Section: New Results

Collaboration

Participants : Cédric Fleury [correspondant] , Michel Beaudouin-Lafon, Wendy Mackay, Carla Griggio, Yujiro Okuya.

ExSitu is interested in exploring new ways of supporting collaborative interaction and remote communication. We investigated how large interactive spaces such as wall-sized displays or immersive virtual reality systems can foster collaboration in both co-located and remote situations in the context of Digiscope (http://digiscope.fr/). We also conducted in-depth studies to better understand communication through social networks.
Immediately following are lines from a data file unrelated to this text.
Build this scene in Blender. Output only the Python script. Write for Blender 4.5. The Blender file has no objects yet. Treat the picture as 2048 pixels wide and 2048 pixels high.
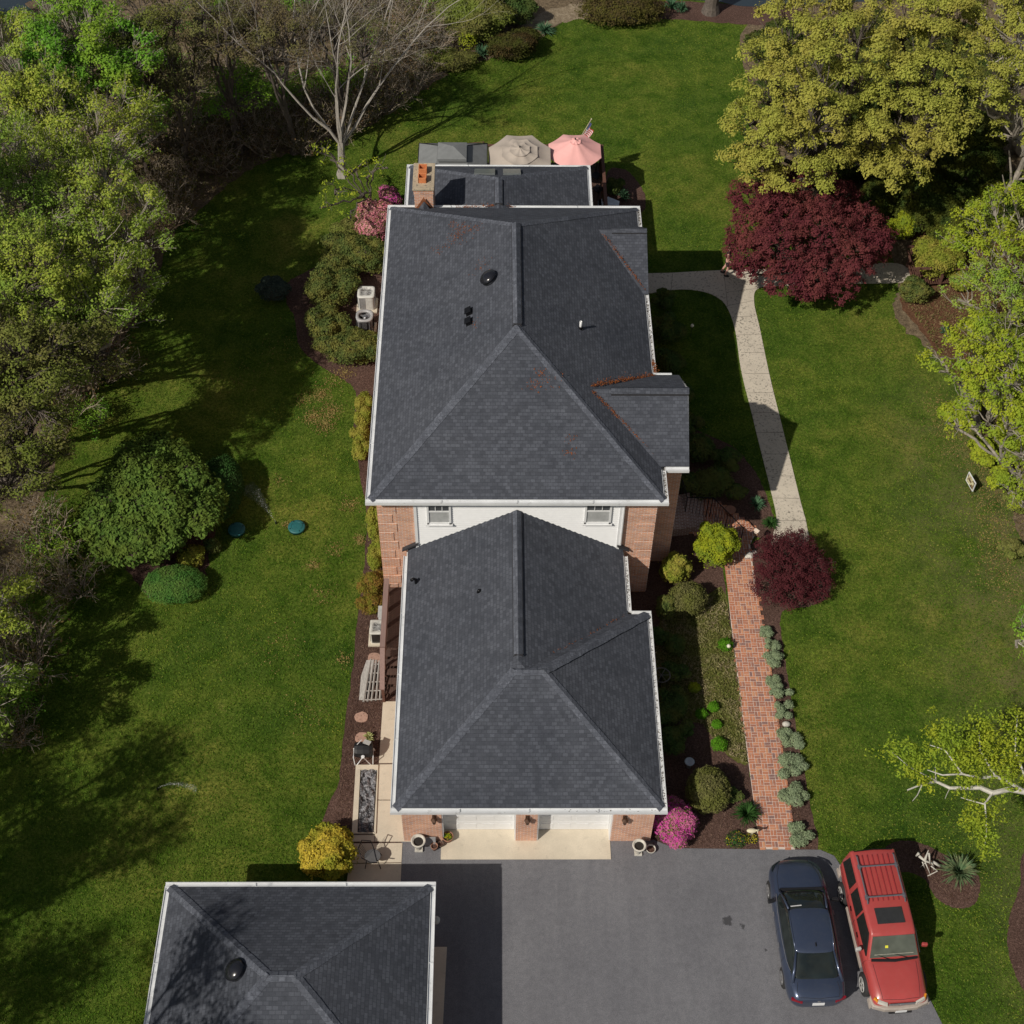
import bpy, math, random
import numpy as np
from mathutils import Vector, Matrix

# ---------------------------------------------------------------- camera, world, sun, exposure
C = bpy.context.scene.collection
SC = bpy.context.scene
CAM_H = 43.0
YAW, PITCH, ROLL = math.radians(-1.062), math.radians(50.743), math.radians(.911)
FPX = 2868.6
_f = Vector((-math.sin(YAW)*math.cos(PITCH), math.cos(YAW)*math.cos(PITCH), -math.sin(PITCH)))
_r = Vector((math.cos(YAW), math.sin(YAW), 0)); _u = _r.cross(_f)
RT = _r*math.cos(ROLL) + _u*math.sin(ROLL); UP = -_r*math.sin(ROLL) + _u*math.cos(ROLL)
cam = bpy.data.cameras.new('camera'); co = bpy.data.objects.new('camera', cam); C.objects.link(co)
M3 = Matrix((RT, UP, -_f)).transposed()
co.matrix_world = Matrix.Translation((0, 0, CAM_H)) @ M3.to_4x4()
cam.sensor_width = 36; cam.lens = 36*FPX/2048; cam.clip_start = .5; cam.clip_end = 2000
SC.camera = co

SUNDIR = Vector((.77, .70, -1)).normalized()          # the way the light travels
ELEV = math.asin(-SUNDIR.z)
w = bpy.data.worlds.new('World'); SC.world = w; w.use_nodes = True
nt = w.node_tree; bg = nt.nodes['Background']
sky = nt.nodes.new('ShaderNodeTexSky'); sky.sky_type = 'NISHITA'; sky.sun_disc = False
sky.sun_elevation = ELEV; sky.sun_rotation = math.atan2(-SUNDIR.x, -SUNDIR.y)
# broken white cloud over the blue
tc_ = nt.nodes.new('ShaderNodeTexCoord'); cn = nt.nodes.new('ShaderNodeTexNoise'); cn.inputs['Scale'].default_value = 2.6; cn.inputs['Detail'].default_value = 7; cn.inputs['Roughness'].default_value = .6; nt.links.new(tc_.outputs['Generated'], cn.inputs['Vector'])
cr = nt.nodes.new('ShaderNodeValToRGB'); cr.color_ramp.elements[0].position = .44; cr.color_ramp.elements[1].position = .60; nt.links.new(cn.outputs['Fac'], cr.inputs[0])
bw = nt.nodes.new('ShaderNodeRGBToBW'); nt.links.new(sky.outputs[0], bw.inputs[0]); cm = nt.nodes.new('ShaderNodeMix'); cm.data_type = 'RGBA'; cm.blend_type = 'MULTIPLY'; cm.inputs[0].default_value = 1; nt.links.new(bw.outputs[0], cm.inputs[6]); cm.inputs[7].default_value = (2.25, 2.1, 1.95, 1)
cx = nt.nodes.new('ShaderNodeMix'); cx.data_type = 'RGBA'; nt.links.new(cr.outputs[0], cx.inputs[0]); nt.links.new(sky.outputs[0], cx.inputs[6]); nt.links.new(cm.outputs[2], cx.inputs[7]); nt.links.new(cx.outputs[2], bg.inputs[0]); bg.inputs[1].default_value = .05
sl = bpy.data.lights.new('sun', 'SUN'); sl.energy = 3.9; sl.angle = math.radians(.5); sl.color = (1, .93, .82)
so = bpy.data.objects.new('sun', sl); C.objects.link(so); so.rotation_euler = SUNDIR.to_track_quat('-Z', 'Y').to_euler()
vs = SC.view_settings; vs.view_transform = 'Standard'; vs.look = 'None'; vs.exposure = -0.12; vs.gamma = 1
SC.render.resolution_x = SC.render.resolution_y = 1024

CAMP = Vector((0, 0, CAM_H))
def ray(x, y): return (_f*FPX + RT*(x-1024) - UP*(y-1024))
def W(x, y, z=0.):                                      # where the line of sight through (x, y) meets height z
    d = ray(x, y); t = (z-CAM_H)/d.z; return CAMP + d*t
def WP(x, y, p, n):                                     # ... meets the plane through p with normal n
    d = ray(x, y); n = Vector(n); return CAMP + d*((Vector(p)-CAMP).dot(n)/d.dot(n))

# ---------------------------------------------------------------- tags
def tag(o, label=None, cat=None, group=None, kind=None):
    if label: o['label'] = label
    if cat: o['category'] = cat
    if group: o['group'] = group
    if kind: o['kind'] = kind
    return o
OFF = {}
def thing(name, label, cat, loc=(0, 0, 0), group=None, local=False, rz=0):
    o = bpy.data.objects.new(name, None); C.objects.link(o); o.location = loc; o.rotation_euler = (0, 0, rz)
    o.empty_display_size = .3
    OFF[o.name] = Vector((0, 0, 0)) if local else Vector(loc)
    return tag(o, label, cat, group)
def dup(root, loc, rz=0, label=None, s=1):
    r = root.copy(); C.objects.link(r); r.location = loc; r.rotation_euler = (0, 0, rz)
    r.scale = (s, s, s) if not isinstance(s, tuple) else s
    if label: r['label'] = label
    for ch in list(root.children):
        c = ch.copy(); C.objects.link(c); c.parent = r
        for g in list(ch.children):
            d = g.copy(); C.objects.link(d); d.parent = c
    return r

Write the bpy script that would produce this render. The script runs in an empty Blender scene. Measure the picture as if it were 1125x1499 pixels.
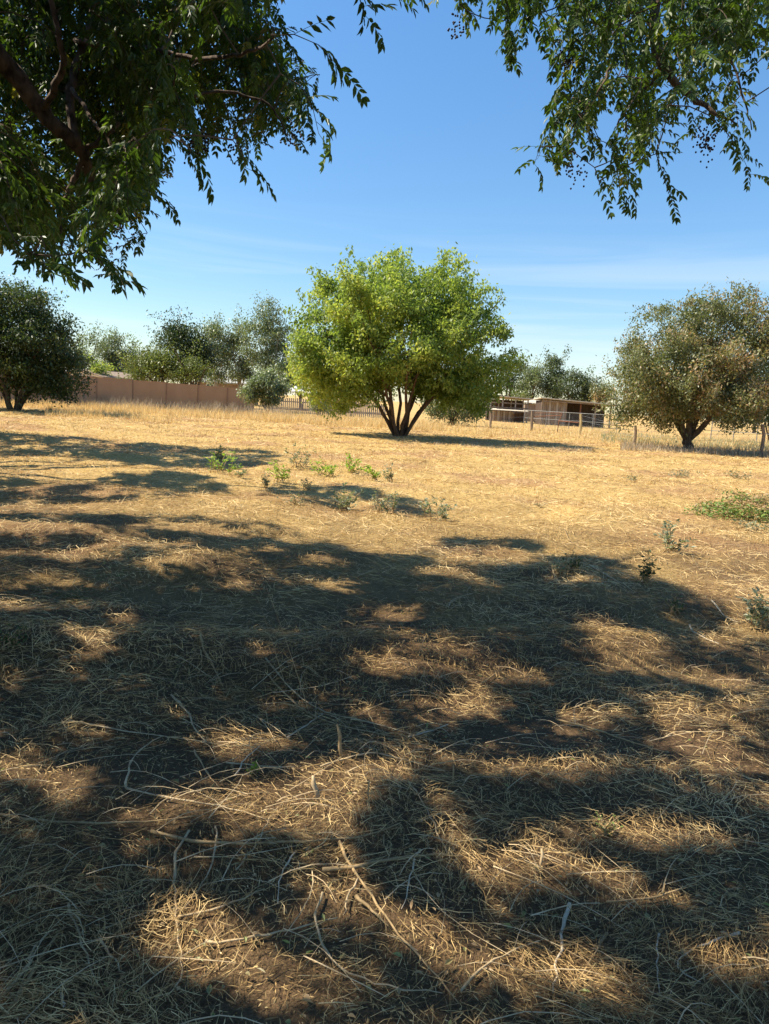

Figure 7. Collaborative CAD data modification between a wall-sized display (left) and a CAVE system (right).
IMG/CAD_dis_archi.png

Remote users can have significantly different display and interaction capabilities, such as a wall-size display v.s. an immersive CAVE. We started to explore how such asymmetric interaction capabilities provide interesting opportunities for new collaboration strategies. In particular, we developed a distributed architecture allowing the collaborative modifications of CAD data across heterogeneous platforms [27] and tested it between the EVE and WILDER platforms of Digiscope (CAVE vs. wall-sized touch display – Figure 7).

Remote collaboration across large interactive spaces also requires telepresence systems which support audio-video communication among users as they move in front of the display or inside of the immersive virtual reality system. We have added 3D audio to improve spatial awareness of remote users [26]: 3D audio lets us position a sound source for each remote participant at the virtual position occupied by this participant in the local space. When using video as well as audio, this lets us position the audio feed so that it is congruent with the position of the video feed.

Finally, we conducted an in-depth study of how users communicate via multiple social network apps that offer almost identical functionality. We studied how and why users distribute their contacts within their app ecosystem. We found that users appropriate the features and technical constraints of their apps to create idiosyncratic “communication places”, each with its own recursively defined membership rules, perceived purposes, and emotional connotations. Users also shift the boundaries of their communication places to accommodate changes in their contacts’ behavior, the dynamics of their relationships, and the restrictions of the technology. We argue that communication apps should support creating multiple “communication places” within the same app, relocating conversations across apps, and accessing functionality from other apps. Carla Griggio, supervised by Wendy Mackay, successfully defended her Ph.D. thesis Designing for Ecosystems of Communication Apps  [33] on this topic.